Orpheum Bell bills its music as "country and eastern," and indeed some of it has old-time country or Gypsy flavors. But that doesn't quite give you the right idea. This band's songs are rarely zippy, even when it's playing a fiddle tune or an accordion stomp. Instead, Orpheum Bell sets a dreamy, attenuated mood in which snatches of music seem to curl upward into the shadows of a dimly lit room. This is one of those bands that like to make up their own press quotes, and it describes itself thus: "Some kind of von Trapp Family pounding out raw country and Gypsy waltzes at the last bar on the outskirts of town."

Vocalist Aaron Klein, who also writes most of the group's slightly mysterious songs, takes his inspiration from Tom Waits, one of the surprising number of fifty-somethings who seem to be influencing a lot of twenty-somethings these days.

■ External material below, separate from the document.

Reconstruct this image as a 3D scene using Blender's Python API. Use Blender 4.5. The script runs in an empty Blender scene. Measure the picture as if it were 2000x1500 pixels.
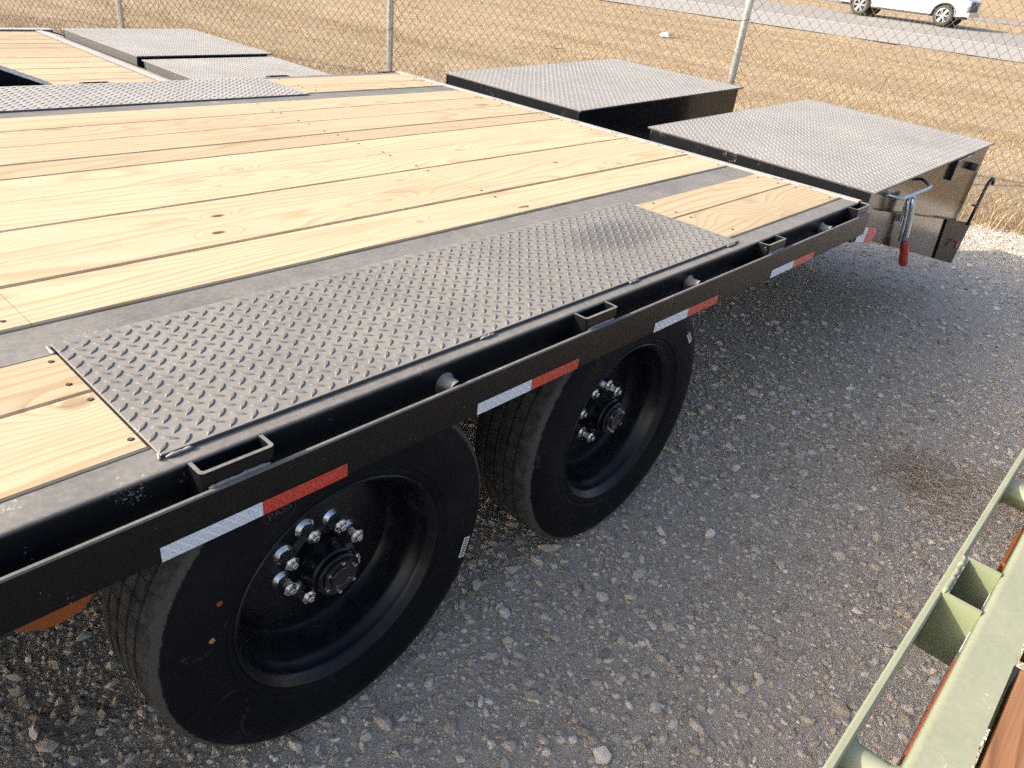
import bpy, bmesh, math, random
import numpy as np
from mathutils import Vector, Matrix

# ---------------------------------------------------------------- camera, sky, sun, exposure
scene = bpy.context.scene
C = scene.collection
ZT = 0.84                                    # deck height of the near trailer
cam_d = bpy.data.cameras.new("camera")
cam = bpy.data.objects.new("camera", cam_d); C.objects.link(cam); scene.camera = cam
yaw, pitch, roll = 0.6968, -0.5266, 0.1194
fw = Vector((math.cos(pitch)*math.cos(yaw), math.cos(pitch)*math.sin(yaw), math.sin(pitch)))
rt = Vector((math.sin(yaw), -math.cos(yaw), 0)); up = rt.cross(fw)
r2 = rt*math.cos(roll) + up*math.sin(roll); u2 = up*math.cos(roll) - rt*math.sin(roll)
cam.matrix_world = Matrix(((r2.x, u2.x, -fw.x, -0.3457), (r2.y, u2.y, -fw.y, -0.8112), (r2.z, u2.z, -fw.z, 0.6632+ZT), (0, 0, 0, 1)))
cam_d.sensor_width = 36; cam_d.lens = 1457.4/2000*36; cam_d.clip_start = 0.02; cam_d.clip_end = 2000

SUN = Vector((-1.64, 1.0, 0.92)).normalized()          # direction towards the sun
SUN_EL = math.asin(SUN.z); SUN_ROT = math.atan2(SUN.x, SUN.y)
world = bpy.data.worlds.new("World"); scene.world = world; world.use_nodes = True
wn = world.node_tree.nodes; wl = world.node_tree.links
sky = wn.new('ShaderNodeTexSky'); sky.sky_type = 'NISHITA'; sky.sun_disc = False
sky.sun_elevation = SUN_EL; sky.sun_rotation = SUN_ROT; sky.altitude = 100; sky.dust_density = 4.5; sky.air_density = 0.8; sky.ozone_density = 0.2
wl.new(sky.outputs[0], wn['Background'].inputs[0]); wn['Background'].inputs[1].default_value = 0.15
sl = bpy.data.lights.new("sun", 'SUN'); sl.energy = 3.6; sl.angle = math.radians(0.53); sl.color = (1.0, 0.89, 0.73)
so = bpy.data.objects.new("sun", sl); C.objects.link(so); so.rotation_euler = SUN.to_track_quat('Z', 'Y').to_euler()
vs = scene.view_settings; vs.view_transform = 'Standard'; vs.look = 'None'; vs.gamma = 1; vs.use_curve_mapping = False
vs.exposure = 1.17
scene.cycles.use_denoising = False; scene.cycles.use_adaptive_sampling = False
scene.cycles.sample_clamp_indirect = 2.5; scene.cycles.max_bounces = 8; scene.cycles.diffuse_bounces = 3; scene.cycles.glossy_bounces = 4

random.seed(7); rng = np.random.default_rng(7)

# ---------------------------------------------------------------- material helpers
class NT:
    def __init__(s, name):
        s.m = bpy.data.materials.new(name); s.m.use_nodes = True; s.t = s.m.node_tree; s.n = s.t.nodes; s.l = s.t.links
        s.b = s.n['Principled BSDF']
    def node(s, typ, **kw):
        n = s.n.new(typ)
        for k, v in kw.items(): setattr(n, k, v)
        return n
    def put(s, sock, v):
        if isinstance(v, (int, float)): sock.default_value = v
        elif isinstance(v, (tuple, list)): sock.default_value = tuple(v) if len(v) != 3 or sock.type == 'VECTOR' else (*v, 1)
        else: s.l.new(v, sock)
    def math(s, op, a, b=0.0, c=0.0, clamp=False):
        n = s.node('ShaderNodeMath', operation=op, use_clamp=clamp)
        for i, v in enumerate((a, b, c)): s.put(n.inputs[i], v)
        return n.outputs[0]
    def vmath(s, op, a, b=(0, 0, 0)):
        n = s.node('ShaderNodeVectorMath', operation=op); s.put(n.inputs[0], a); s.put(n.inputs[1], b); return n.outputs[0]
    def noise(s, vec, scale, detail=4, rough=.55, dist=0.0, col=False):
        n = s.node('ShaderNodeTexNoise'); s.put(n.inputs['Vector'], vec); n.inputs['Scale'].default_value = scale
        n.inputs['Detail'].default_value = detail; n.inputs['Roughness'].default_value = rough; n.inputs['Distortion'].default_value = dist
        return n.outputs['Color' if col else 'Fac']
    def voro(s, vec, scale, feature='F1', out='Distance', rand=1.0):
        n = s.node('ShaderNodeTexVoronoi', feature=feature); s.put(n.inputs['Vector'], vec); n.inputs['Scale'].default_value = scale
        n.inputs['Randomness'].default_value = rand
        return n.outputs[out]
    def ramp(s, f, stops):
        n = s.node('ShaderNodeValToRGB'); s.put(n.inputs[0], f); e = n.color_ramp.elements
        while len(e) < len(stops): e.new(.5)
        for i, (p, c) in enumerate(stops):
            e[i].position = p; e[i].color = (c, c, c, 1) if isinstance(c, (int, float)) else (*c, 1)
        return n.outputs[0]
    def mix(s, f, a, b, typ='MIX'):
        n = s.node('ShaderNodeMix', data_type='RGBA', blend_type=typ)
        s.put(n.inputs[0], f); s.put(n.inputs[6], a); s.put(n.inputs[7], b); return n.outputs[2]
    def mapr(s, v, a, b, c=0.0, d=1.0):
        n = s.node('ShaderNodeMapRange'); s.put(n.inputs[0], v)
        for i, q in enumerate((a, b, c, d)): s.put(n.inputs[i+1], q)
        return n.outputs[0]
    def pos(s): return s.node('ShaderNodeNewGeometry').outputs['Position']
    def obj(s): return s.node('ShaderNodeTexCoord').outputs['Object']
    def nz(s):
        x = s.node('ShaderNodeSeparateXYZ'); s.l.new(s.node('ShaderNodeNewGeometry').outputs['Normal'], x.inputs[0]); return x.outputs[2]
    def sep(s, v):
        n = s.node('ShaderNodeSeparateXYZ'); s.put(n.inputs[0], v); return n.outputs
    def comb(s, x, y, z):
        n = s.node('ShaderNodeCombineXYZ')
        for i, v in enumerate((x, y, z)): s.put(n.inputs[i], v)
        return n.outputs[0]
    def bump(s, h, strength=.3, dist=.01, normal=None):
        n = s.node('ShaderNodeBump'); n.inputs['Strength'].default_value = strength; n.inputs['Distance'].default_value = dist
        s.put(n.inputs['Height'], h)
        if normal is not None: s.l.new(normal, n.inputs['Normal'])
        s.l.new(n.outputs[0], s.b.inputs['Normal']); return n.outputs[0]
    def out(s, col=None, rough=None, metal=None, spec=None, coat=None):
        for k, v in (('Base Color', col), ('Roughness', rough), ('Metallic', metal), ('Specular IOR Level', spec), ('Coat Weight', coat)):
            if v is not None: s.put(s.b.inputs[k], v)
        return s.m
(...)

But he draws on the quieter Tom Waits of the Junkyard Orchestra rather than the roaring rhythm and blues. His words weave in and out of a collection of instruments that may include, as needed, accordion, banjo, guitar, fiddle, clarinet, saw, and Autoharp, along with percussion and bass. There's a shimmering, flickering effect to the whole that draws you in by turning down the temperature rather than heating things up.

As important as Klein to the overall sound are the contributions of fiddler and vocalist Merrill Hodnefield. She plays the oddest among Orpheum Bell's collection of instruments. The band's MySpace page features an image it has used as a logo: the guts of a violin, with a big metal horn sticking out of one side instead of a wooden sound box. This is the Stroh violin, otherwise known as the violinophone (Waits has also used it occasionally), an attempt from the premicrophone days to amplify a violin's sound. Its keening tone is one of several unusual violin sounds offered by Hodnefield, who also seems to have a collection of mutes. She carries Orpheum Bell's music sufficiently far over the boundaries of the ordinary that it begins to take on a hypnotic, parallel-universe effect.

There's a collection of younger artists who take the surrealist rather than the sunny side of 1920s culture as a point of departure, but Orpheum Bell goes beyond most of them. If you happen to have seen Guy Maddin's entirely individual take on the visual language of European silent films, you might think of Orpheum Bell as something like the musical equivalent. This local band turned out a nearly full house of young people at one of the Ark's free Take a Chance Tuesday concerts in September, and when young people pay attention to something quiet, everybody would do well to take notice. Orpheum Bell has shows lined up at the Belmont in Hamtramck and the Cadieux Cafe in Detroit — hip spots that have launched a lasting career or two. The band plays the Old Town on Sunday, November 4.